(Records with scene code)
# # # # #
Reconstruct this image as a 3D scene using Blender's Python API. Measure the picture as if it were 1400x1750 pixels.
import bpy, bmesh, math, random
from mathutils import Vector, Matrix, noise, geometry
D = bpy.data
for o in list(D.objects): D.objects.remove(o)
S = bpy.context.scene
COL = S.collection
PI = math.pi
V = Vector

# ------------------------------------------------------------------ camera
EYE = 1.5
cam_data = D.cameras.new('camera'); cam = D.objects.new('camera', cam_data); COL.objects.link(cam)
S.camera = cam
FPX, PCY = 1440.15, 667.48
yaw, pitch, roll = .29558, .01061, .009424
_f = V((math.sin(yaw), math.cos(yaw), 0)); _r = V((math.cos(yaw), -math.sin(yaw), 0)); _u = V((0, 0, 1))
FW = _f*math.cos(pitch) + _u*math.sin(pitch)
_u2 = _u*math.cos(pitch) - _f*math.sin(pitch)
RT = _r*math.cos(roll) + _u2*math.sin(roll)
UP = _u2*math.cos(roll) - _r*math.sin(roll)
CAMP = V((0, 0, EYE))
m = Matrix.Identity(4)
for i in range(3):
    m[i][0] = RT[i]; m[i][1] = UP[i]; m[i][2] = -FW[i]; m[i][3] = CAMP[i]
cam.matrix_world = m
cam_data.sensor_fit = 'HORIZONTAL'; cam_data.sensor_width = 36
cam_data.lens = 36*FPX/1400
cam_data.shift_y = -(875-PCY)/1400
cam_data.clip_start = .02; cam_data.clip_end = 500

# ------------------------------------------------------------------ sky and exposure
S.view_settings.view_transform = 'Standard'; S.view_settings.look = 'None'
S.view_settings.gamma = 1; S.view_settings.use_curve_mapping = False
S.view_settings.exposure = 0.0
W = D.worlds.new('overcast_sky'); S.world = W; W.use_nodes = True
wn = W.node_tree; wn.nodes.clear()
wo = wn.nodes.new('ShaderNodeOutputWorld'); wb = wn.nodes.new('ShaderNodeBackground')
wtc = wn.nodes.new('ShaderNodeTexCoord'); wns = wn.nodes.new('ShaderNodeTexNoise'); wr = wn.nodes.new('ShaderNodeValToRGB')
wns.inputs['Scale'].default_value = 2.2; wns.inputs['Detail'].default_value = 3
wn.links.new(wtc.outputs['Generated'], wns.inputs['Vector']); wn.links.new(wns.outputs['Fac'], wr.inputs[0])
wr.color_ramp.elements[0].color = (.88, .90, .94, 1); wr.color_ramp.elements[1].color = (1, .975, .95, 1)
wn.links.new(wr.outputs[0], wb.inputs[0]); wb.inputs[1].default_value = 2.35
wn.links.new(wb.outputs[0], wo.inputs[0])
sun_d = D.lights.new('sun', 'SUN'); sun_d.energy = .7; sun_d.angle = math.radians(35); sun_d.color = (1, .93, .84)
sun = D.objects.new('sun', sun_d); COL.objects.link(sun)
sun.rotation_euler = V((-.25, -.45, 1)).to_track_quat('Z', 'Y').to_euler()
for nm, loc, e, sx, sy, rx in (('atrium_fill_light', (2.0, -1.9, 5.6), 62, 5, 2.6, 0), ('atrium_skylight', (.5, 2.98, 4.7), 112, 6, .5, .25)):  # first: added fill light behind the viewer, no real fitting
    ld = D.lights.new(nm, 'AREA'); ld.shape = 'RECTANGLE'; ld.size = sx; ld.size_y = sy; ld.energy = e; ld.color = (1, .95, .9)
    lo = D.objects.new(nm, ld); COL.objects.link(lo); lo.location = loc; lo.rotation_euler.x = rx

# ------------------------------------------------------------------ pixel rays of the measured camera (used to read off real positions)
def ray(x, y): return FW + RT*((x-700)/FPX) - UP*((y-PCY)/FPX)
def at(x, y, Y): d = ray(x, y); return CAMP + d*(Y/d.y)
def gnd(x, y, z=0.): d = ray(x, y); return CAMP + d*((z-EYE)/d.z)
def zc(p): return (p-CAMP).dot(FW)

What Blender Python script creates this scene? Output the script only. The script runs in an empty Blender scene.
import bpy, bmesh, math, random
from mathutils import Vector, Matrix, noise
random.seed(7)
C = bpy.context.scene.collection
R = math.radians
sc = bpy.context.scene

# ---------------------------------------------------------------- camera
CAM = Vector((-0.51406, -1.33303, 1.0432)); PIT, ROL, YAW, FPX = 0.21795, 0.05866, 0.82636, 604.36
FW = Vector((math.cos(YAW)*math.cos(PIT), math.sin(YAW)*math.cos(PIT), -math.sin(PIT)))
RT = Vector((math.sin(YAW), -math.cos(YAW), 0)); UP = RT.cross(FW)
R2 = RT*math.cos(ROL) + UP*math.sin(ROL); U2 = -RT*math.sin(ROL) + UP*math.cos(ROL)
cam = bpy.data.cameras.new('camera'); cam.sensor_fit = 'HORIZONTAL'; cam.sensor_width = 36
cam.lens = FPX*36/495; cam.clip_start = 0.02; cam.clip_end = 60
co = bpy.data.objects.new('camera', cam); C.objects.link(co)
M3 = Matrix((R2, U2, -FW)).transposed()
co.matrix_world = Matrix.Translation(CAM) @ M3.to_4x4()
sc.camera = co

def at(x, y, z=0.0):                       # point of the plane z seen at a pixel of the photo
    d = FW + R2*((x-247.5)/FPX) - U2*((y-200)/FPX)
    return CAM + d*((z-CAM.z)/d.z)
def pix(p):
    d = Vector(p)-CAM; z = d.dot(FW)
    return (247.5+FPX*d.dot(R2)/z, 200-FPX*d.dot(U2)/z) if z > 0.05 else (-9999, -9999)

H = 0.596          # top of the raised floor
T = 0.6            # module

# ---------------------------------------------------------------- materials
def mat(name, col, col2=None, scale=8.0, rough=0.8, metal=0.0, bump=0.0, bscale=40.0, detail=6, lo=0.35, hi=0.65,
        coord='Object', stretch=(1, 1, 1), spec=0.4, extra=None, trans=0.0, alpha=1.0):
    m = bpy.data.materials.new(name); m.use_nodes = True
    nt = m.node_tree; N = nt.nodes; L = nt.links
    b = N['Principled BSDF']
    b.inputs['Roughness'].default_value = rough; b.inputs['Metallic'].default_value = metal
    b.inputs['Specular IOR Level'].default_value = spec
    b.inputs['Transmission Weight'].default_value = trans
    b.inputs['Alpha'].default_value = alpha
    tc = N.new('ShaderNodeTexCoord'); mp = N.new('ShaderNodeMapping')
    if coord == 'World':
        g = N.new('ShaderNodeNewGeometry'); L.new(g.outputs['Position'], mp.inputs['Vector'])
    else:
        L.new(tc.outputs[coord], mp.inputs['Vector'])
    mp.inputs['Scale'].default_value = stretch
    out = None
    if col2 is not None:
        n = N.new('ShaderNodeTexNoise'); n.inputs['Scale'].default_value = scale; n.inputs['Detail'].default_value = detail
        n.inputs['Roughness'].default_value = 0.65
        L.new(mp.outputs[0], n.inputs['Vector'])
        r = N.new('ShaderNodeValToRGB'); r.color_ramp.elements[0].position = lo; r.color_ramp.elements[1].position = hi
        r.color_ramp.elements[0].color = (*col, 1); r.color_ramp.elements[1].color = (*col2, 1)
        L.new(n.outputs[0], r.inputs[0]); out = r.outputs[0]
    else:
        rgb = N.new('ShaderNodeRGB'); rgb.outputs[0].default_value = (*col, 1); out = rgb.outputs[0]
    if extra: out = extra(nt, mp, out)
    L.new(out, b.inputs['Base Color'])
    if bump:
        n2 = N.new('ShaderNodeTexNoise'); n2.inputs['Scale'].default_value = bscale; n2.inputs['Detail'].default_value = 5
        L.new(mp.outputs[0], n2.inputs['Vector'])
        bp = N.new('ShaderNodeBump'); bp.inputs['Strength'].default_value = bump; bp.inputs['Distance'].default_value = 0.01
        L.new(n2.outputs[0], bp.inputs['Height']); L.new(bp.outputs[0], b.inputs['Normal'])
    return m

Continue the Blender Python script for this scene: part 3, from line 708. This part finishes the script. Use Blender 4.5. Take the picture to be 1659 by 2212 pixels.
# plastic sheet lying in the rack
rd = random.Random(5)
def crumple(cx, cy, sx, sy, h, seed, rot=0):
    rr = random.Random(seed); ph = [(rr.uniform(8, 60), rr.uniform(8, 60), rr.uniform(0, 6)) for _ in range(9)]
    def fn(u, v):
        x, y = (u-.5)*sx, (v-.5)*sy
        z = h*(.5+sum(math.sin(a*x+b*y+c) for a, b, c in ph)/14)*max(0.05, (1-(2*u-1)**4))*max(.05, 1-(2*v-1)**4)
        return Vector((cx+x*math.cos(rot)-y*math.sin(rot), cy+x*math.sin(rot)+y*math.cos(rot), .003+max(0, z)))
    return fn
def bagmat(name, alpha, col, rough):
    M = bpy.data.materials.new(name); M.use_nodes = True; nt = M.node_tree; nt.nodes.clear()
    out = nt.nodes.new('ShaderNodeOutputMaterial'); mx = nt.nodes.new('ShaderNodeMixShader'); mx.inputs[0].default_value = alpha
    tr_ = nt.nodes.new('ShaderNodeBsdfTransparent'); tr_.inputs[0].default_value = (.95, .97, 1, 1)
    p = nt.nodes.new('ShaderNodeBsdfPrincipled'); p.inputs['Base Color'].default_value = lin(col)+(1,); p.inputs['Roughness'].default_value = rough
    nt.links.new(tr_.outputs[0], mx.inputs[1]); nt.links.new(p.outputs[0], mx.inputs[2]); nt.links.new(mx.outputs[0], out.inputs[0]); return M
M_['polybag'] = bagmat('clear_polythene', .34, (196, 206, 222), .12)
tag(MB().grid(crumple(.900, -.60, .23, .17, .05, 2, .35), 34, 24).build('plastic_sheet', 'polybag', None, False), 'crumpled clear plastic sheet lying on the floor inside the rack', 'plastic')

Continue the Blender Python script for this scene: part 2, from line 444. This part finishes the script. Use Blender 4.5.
# # # # #
* What the exercise asks
Set the lines down exactly, from the first line of the records to the line where "cam_data.clip_start = .02;" appears, with both ends kept.

* Solution for this exercise
Reconstruct this image as a 3D scene using Blender's Python API. Measure the picture as if it were 1400x1750 pixels.
import bpy, bmesh, math, random
from mathutils import Vector, Matrix, noise, geometry
D = bpy.data
for o in list(D.objects): D.objects.remove(o)
S = bpy.context.scene
COL = S.collection
PI = math.pi
V = Vector

# ------------------------------------------------------------------ camera
EYE = 1.5
cam_data = D.cameras.new('camera'); cam = D.objects.new('camera', cam_data); COL.objects.link(cam)
S.camera = cam
FPX, PCY = 1440.15, 667.48
yaw, pitch, roll = .29558, .01061, .009424
_f = V((math.sin(yaw), math.cos(yaw), 0)); _r = V((math.cos(yaw), -math.sin(yaw), 0)); _u = V((0, 0, 1))
FW = _f*math.cos(pitch) + _u*math.sin(pitch)
_u2 = _u*math.cos(pitch) - _f*math.sin(pitch)
RT = _r*math.cos(roll) + _u2*math.sin(roll)
UP = _u2*math.cos(roll) - _r*math.sin(roll)
CAMP = V((0, 0, EYE))
m = Matrix.Identity(4)
for i in range(3):
    m[i][0] = RT[i]; m[i][1] = UP[i]; m[i][2] = -FW[i]; m[i][3] = CAMP[i]
cam.matrix_world = m
cam_data.sensor_fit = 'HORIZONTAL'; cam_data.sensor_width = 36
cam_data.lens = 36*FPX/1400
cam_data.shift_y = -(875-PCY)/1400
cam_data.clip_start = .02; cam_data.clip_end = 500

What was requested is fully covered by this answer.